Take the entries below and print only the lines from the one with "Model this scene" through the one with "from mathutils.bvhtree import BVHTree", exactly as they stand, both ends included.

DATASET RECORDS =
>>>>>

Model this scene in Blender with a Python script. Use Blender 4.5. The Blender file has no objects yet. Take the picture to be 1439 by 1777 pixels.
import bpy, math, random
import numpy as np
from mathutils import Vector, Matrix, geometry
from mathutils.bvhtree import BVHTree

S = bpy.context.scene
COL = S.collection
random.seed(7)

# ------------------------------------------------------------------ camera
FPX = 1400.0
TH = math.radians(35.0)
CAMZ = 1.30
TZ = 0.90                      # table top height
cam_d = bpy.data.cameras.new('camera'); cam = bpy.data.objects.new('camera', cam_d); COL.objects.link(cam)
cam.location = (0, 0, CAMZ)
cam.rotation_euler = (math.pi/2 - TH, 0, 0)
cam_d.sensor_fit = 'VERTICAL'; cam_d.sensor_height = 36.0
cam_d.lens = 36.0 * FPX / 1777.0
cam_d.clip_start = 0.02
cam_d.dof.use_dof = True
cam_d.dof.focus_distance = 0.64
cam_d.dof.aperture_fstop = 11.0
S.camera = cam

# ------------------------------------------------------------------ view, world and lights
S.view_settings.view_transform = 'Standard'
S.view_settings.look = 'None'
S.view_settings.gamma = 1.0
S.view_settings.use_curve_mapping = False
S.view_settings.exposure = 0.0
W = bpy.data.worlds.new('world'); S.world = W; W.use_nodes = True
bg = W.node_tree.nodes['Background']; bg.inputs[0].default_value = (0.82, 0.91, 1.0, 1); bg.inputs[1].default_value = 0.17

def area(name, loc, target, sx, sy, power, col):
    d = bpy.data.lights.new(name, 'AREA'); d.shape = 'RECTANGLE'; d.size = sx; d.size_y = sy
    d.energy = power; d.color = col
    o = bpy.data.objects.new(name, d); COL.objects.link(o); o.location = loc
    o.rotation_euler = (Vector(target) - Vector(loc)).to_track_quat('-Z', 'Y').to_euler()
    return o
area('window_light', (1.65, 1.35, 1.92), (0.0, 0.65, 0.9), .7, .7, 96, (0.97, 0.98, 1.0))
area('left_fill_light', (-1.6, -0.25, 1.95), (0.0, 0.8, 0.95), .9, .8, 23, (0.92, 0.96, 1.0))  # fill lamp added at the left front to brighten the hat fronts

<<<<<
>>>>>

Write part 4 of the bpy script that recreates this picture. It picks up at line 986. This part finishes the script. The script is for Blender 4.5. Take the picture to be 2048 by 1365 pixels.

<<<<<

REPLY TO THE EXERCISE =
Model this scene in Blender with a Python script. Use Blender 4.5. The Blender file has no objects yet. Take the picture to be 1439 by 1777 pixels.
import bpy, math, random
import numpy as np
from mathutils import Vector, Matrix, geometry
from mathutils.bvhtree import BVHTree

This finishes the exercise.